Only the lines from the one with "Build this scene" to the one with "COL = scene.collection", both included, should be output, without any images.

Material for this exercise:
>>>

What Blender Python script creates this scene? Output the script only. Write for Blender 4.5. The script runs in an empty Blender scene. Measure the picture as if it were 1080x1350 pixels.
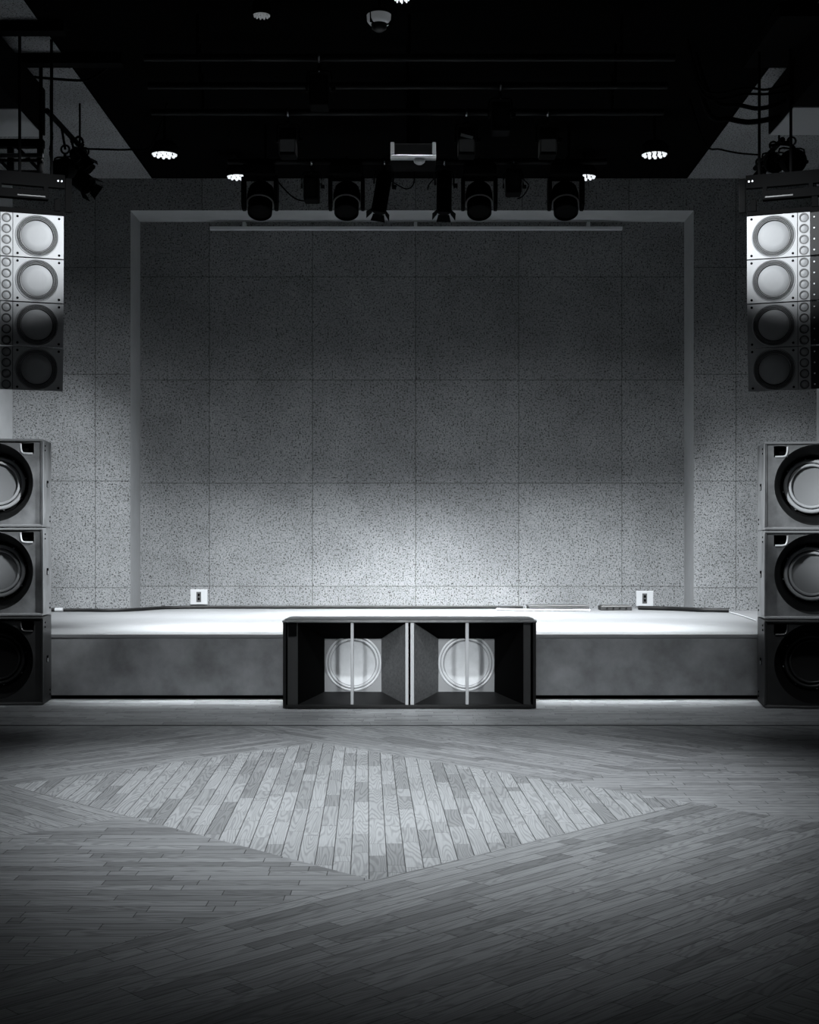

<<<
>>>

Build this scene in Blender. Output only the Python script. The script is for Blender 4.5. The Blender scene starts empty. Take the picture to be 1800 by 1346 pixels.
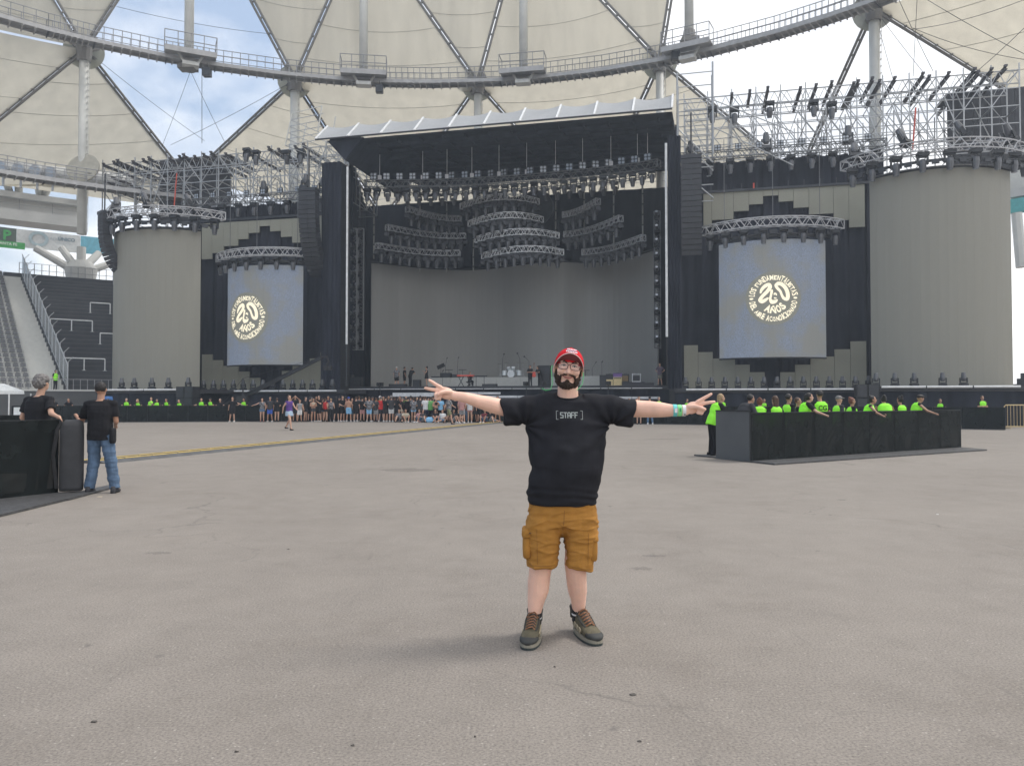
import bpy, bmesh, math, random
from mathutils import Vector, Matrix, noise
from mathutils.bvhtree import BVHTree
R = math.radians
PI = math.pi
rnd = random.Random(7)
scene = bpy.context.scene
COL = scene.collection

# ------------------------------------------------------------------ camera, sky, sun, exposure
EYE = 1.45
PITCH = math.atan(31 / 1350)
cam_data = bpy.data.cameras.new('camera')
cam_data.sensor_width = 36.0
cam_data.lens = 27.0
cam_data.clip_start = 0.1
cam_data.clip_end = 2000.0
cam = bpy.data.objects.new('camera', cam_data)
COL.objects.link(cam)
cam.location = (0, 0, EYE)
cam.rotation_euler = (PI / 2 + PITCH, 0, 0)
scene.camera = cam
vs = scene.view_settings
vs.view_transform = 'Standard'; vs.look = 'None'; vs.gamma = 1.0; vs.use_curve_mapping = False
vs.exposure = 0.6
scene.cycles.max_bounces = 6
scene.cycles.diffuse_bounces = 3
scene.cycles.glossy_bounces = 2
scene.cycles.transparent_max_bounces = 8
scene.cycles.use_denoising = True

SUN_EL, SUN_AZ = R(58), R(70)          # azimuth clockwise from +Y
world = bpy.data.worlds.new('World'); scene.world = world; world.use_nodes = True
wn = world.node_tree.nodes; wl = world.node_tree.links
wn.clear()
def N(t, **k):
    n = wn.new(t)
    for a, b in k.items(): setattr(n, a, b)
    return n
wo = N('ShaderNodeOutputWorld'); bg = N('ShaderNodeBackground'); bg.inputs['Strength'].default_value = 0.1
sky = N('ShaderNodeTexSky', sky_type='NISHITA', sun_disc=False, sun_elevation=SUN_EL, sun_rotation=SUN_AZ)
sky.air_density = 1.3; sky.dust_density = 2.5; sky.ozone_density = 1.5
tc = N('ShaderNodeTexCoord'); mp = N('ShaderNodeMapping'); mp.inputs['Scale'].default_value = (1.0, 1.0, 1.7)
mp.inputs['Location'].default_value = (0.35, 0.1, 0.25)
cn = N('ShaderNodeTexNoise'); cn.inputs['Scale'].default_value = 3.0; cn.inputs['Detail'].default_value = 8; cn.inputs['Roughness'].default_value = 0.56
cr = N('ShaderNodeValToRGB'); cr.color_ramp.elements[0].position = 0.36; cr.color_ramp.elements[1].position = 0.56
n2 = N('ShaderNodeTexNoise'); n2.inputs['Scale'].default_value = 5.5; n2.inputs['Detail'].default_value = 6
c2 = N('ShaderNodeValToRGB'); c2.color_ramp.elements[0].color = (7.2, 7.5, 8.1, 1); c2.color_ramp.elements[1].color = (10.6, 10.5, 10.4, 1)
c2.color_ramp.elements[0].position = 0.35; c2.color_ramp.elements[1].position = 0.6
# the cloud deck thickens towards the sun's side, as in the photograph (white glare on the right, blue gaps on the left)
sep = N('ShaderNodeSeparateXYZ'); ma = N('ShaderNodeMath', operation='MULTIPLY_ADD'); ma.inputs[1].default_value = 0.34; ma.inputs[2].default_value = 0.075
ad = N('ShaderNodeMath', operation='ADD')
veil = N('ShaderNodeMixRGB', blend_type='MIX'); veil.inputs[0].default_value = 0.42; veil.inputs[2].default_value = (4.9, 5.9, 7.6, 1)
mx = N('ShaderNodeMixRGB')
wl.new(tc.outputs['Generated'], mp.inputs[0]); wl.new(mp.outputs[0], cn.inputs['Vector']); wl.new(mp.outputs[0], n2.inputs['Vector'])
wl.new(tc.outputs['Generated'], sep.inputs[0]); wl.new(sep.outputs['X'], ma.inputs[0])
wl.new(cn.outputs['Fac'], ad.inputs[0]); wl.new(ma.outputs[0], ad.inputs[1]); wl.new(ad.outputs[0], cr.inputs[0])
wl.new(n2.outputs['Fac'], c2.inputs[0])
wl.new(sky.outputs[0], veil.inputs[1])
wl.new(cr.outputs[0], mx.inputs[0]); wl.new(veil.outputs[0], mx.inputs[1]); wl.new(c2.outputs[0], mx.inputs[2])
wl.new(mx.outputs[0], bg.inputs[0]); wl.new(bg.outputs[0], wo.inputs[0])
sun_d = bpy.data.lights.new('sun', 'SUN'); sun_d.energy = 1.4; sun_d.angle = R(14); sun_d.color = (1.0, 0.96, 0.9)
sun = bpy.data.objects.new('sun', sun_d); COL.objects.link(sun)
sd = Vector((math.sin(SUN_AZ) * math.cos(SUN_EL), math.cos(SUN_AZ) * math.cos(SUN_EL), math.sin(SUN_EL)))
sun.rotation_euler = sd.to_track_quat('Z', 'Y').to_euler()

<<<

Solution to the problem:
Build this scene in Blender. Output only the Python script. The script is for Blender 4.5. The Blender scene starts empty. Take the picture to be 1800 by 1346 pixels.
import bpy, bmesh, math, random
from mathutils import Vector, Matrix, noise
from mathutils.bvhtree import BVHTree
R = math.radians
PI = math.pi
rnd = random.Random(7)
scene = bpy.context.scene
COL = scene.collection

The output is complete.